Choisir entre la récession et l’inflation : le dilemme des banques centrales
Vers une récession ?
Même si l’atmosphère générale est plutôt pessimiste, les incertitudes liées à cet environnement plus que complexe sont trop fortes pour savoir avec certitude quelles en seront les issues. Beaucoup d’analystes se sont essayés, au cours des dernières semaines, à ce difficile exercice, et comme on pouvait s’y attendre, tout et son contraire a été avancé. Néanmoins, les grandes institutions, que ce soit l’OCDE, le FMI, la CE ou la BCE, toutes semblent s’accorder sur deux éléments : un ralentissement de l’économie pour cette année et les deux prochaines, ainsi qu’une inflation plus ancrée que l’année dernière. L’OCDE a ainsi révisé la croissance mondiale à la baisse à 3% pour 2022, contre 4,5% lors de sa dernière estimation en décembre 2021. Elle a également revu sa copie pour la croissance américaine, pour laquelle elle table dorénavant sur une croissance à 2,5% pour 2022 (vs 3,7%) puis 1,2% en 2023. En Zone Euro, les estimations se valent pour 2022 et oscillent entre 2,6% et 2,8%, mais divergent pour 2023 et varient selon l’institution, entre 1.6% à 2.1%.
C’est sur l’inflation que les divergences d’estimation sont les plus fortes : entre 5.7% et 7% en Zone Euro pour cette année, et entre 2.5% et 4.6% pour 2023.
En conclusion, on s’attend à un ralentissement de la croissance et une hausse de l’inflation. Entre stagflation et récession, le cœur des analystes balance. Pour autant, même si les banques centrales font preuve d’une agressivité accrue dans leur lutte contre l’inflation, elles ne sont pas si rigides et évoquent toutefois la possibilité de marquer des pauses dans leur resserrement afin d’évaluer les impacts des hausses de taux sur l’économie.

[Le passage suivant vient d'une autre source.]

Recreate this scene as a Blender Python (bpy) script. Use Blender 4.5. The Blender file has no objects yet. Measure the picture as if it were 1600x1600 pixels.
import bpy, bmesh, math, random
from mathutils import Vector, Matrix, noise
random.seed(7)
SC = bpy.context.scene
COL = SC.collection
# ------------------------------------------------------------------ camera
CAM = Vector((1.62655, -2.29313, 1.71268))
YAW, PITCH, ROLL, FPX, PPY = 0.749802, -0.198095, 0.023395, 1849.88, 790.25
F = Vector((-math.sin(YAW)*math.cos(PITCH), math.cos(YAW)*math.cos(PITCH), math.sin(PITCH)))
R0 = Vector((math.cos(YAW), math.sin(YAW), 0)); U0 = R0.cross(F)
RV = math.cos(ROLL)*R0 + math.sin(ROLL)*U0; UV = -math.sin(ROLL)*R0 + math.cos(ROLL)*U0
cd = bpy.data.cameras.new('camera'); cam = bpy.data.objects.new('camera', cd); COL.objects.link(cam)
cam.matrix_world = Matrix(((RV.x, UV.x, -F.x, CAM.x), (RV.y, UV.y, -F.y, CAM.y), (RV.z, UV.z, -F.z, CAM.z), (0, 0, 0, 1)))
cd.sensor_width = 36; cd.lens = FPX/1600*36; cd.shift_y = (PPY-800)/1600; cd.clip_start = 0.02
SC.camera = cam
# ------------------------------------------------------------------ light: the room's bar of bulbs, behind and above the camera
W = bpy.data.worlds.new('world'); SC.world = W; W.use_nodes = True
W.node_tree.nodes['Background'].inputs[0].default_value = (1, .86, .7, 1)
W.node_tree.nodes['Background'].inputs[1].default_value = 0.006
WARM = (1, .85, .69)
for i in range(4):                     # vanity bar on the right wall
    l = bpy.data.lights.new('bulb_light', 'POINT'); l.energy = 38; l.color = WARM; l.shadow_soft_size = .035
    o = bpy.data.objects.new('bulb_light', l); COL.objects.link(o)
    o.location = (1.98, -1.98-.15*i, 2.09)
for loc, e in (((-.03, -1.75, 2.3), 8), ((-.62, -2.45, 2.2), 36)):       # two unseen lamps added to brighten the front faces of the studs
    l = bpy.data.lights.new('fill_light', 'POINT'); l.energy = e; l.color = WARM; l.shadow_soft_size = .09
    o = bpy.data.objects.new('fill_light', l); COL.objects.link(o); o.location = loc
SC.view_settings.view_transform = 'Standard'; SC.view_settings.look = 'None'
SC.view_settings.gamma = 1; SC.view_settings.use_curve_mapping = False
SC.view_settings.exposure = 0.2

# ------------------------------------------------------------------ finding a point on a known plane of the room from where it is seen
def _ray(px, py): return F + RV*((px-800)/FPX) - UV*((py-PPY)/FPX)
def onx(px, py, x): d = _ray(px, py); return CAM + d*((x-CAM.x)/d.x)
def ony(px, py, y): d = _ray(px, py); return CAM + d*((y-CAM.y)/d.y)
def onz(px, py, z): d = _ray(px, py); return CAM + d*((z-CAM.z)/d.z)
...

L’éventualité même d’une rebaisse des taux en 2023/2024 n’est pas écartée.
Et la Bourse ?
Selon le degré d’optimisme (ou de pessimisme…) des différents analystes, les camps se divisent entre ceux qui estiment que les valorisations des actifs sont redevenues attractives et que les marchés financiers intègrent déjà les risques de ralentissement économique et ceux qui estiment que la contraction des valorisations des actions n’est pas suffisante pour compenser les risques et que les marchés ne tiennent pas suffisamment compte de la perspective de récession.
Comme on peut s’y attendre dans ce cas de figure, les marchés évoluent en marche désordonnée faisant naitre beaucoup de volatilité.
Toutefois, dans cet environnement, l’essentiel est de garder la tête froide et éviter de paniquer. Les marchés boursiers peuvent être assimilés à des animaux sauvages que l’on ne peut pas dompter et qui se révèlent souvent imprévisibles, tant sur les mouvements fortement haussiers que baissiers. Par ailleurs, si on reprend cette fois l’analogie du sport, investir en bourse c’est comme courir un marathon et non pas un sprint. Ainsi, dans une optique long-termiste, nous pensons qu’il est toujours plus intéressant de rester investi, malgré les périodes à haute volatilité, afin de s’affranchir des épisodes court-termistes et capter les tendances haussières qui se présenteront. Evidemment, tous les actifs ne sont pas à mettre dans le même panier, c’est pourquoi nous privilégions l’investissement sur des sociétés de qualité, ayant une bonne visibilité et sur les entreprises ayant un lien fort avec les thématiques séculaires, porteuses à long terme.
En conclusion de ce trimestre, ce sont principalement les discours et actions des banques centrales, ainsi que les niveaux d’inflation qui ont secoué les économies et les marchés financiers. Les banques centrales sont entrées dans une nouvelle ère : combattre l’inflation par tous les moyens. Cette dernière a effectivement fortement grimpé et il devient urgent de la résorber. Pour autant, même si les banquiers centraux durcissent le ton, il semblerait que ce soit temporaire pour réussir à contenir l’inflation pour in fine, pourquoi pas revenir par la suite à des politiques monétaires plus souples, afin de ne pas rentrer dans un cycle économique de récession. Ainsi, à court terme, il n’est pas improbable que les marchés financiers continuent à évoluer avec une très forte volatilité. Pour autant, et à l’instar du trimestre dernier, nous restons persuadés que ces mouvements de forte volatilité sont l’occasion de se replacer graduellement sur les marchés boursiers, dans une optique de long terme. Comme évoqué précédemment, nous privilégions particulièrement les sociétés de qualité, les thématiques porteuses (eau, énergies renouvelables, infrastructures, etc.) ainsi que les fonds de performance absolue, qui offrent une décorrélation aux grandes tendances, haussières comme baissières, et qui performent particulièrement bien dans les situations instables.